There’s no doubt that Ellen cuts a striking figure in her Fifties-inspired outfits and it is a style that she says she will never tire of: “It celebrates everything about a woman and the female form. It’s timeless.”

l Do you have a collection of period, vintage or retro fashion that you would like to share with us? If so, contact hilarie.stelfox@examiner.co.uk

FASHION in the early 1950s was heavily influenced by Christian Dior and his New Look.

Extravagantly full skirts and an ultra-feminine silhouette made the look an instant hit with women but was less popular with the post-war British Government still grappling with shortages and the need for rationing.

Key looks of the era were the figure-hugging pencil skirts and wasp-waisted blouses with peplums, also circle skirts, cut from yards of material and worn with layers of net petticoat.

Dresses had ‘wiggle’ power and were tailored to show off every curve. Marilyn Monroe, the iconic figure of the decade, knew how to work the sheath dress.

The 1950s was a time when teenagers were invented and many modern scientific and technological developments changed the way of life in the Western World.

It was a decade that saw the election of Winston Churchill as British Prime Minister and the marriage of John F Kennedy to another style icon, Jacqueline Bouvier; Elizabeth II was crowned and in 1954 rationing ended.

In 1952 the contraceptive pill was first manufactured, launching the sexual revolution that took hold in the 1960s.
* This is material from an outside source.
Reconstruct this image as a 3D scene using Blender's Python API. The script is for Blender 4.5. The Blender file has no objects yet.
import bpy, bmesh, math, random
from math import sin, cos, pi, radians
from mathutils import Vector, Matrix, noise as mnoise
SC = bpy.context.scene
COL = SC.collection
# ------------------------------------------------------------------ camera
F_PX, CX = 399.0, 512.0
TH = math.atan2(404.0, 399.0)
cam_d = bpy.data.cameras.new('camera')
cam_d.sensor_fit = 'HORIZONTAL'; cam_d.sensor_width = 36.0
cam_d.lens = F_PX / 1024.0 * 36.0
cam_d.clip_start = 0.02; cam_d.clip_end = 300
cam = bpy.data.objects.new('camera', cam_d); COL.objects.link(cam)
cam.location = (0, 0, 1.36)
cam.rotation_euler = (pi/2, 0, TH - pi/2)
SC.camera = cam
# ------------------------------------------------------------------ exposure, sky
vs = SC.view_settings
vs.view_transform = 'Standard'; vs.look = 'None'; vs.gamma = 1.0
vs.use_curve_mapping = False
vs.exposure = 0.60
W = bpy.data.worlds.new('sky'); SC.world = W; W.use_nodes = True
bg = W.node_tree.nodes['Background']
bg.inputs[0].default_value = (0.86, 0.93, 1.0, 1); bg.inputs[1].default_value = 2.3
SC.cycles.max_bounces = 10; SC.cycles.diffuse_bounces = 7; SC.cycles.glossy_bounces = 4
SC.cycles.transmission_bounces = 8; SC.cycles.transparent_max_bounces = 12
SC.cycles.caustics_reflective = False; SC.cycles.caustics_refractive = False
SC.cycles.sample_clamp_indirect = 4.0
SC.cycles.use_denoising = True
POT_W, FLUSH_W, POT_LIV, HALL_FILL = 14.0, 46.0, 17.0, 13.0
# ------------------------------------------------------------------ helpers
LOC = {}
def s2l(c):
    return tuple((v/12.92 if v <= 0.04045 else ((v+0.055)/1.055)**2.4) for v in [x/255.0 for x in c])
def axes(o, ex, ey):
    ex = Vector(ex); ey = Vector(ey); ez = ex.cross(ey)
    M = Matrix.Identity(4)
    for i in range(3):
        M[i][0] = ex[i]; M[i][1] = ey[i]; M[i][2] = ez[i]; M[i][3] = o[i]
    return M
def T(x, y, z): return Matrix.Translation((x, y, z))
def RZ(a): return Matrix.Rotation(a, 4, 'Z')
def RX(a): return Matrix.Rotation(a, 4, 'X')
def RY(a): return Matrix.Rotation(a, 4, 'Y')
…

A year later the first colour television was demonstrated in New York and the James Bond era began with the film Casino Royale.

Male style icons of the period were James Dean and Marlon Brando, who adopted the classic teenage look of Levi jeans, T-shirts and leather jackets.

Fifties styling is enjoying a revival at the moment and has inspired both film and programme makers.

Mad Men, for example, the late Fifties and early Sixties-based American series, has proved to be enormously popular – for both its storylines and fashions.

Perhaps in a time when life is so complicated and austerity measures are in the news on a daily basis, the Fifties offers a nostalgic escape to a simpler, more hopeful era.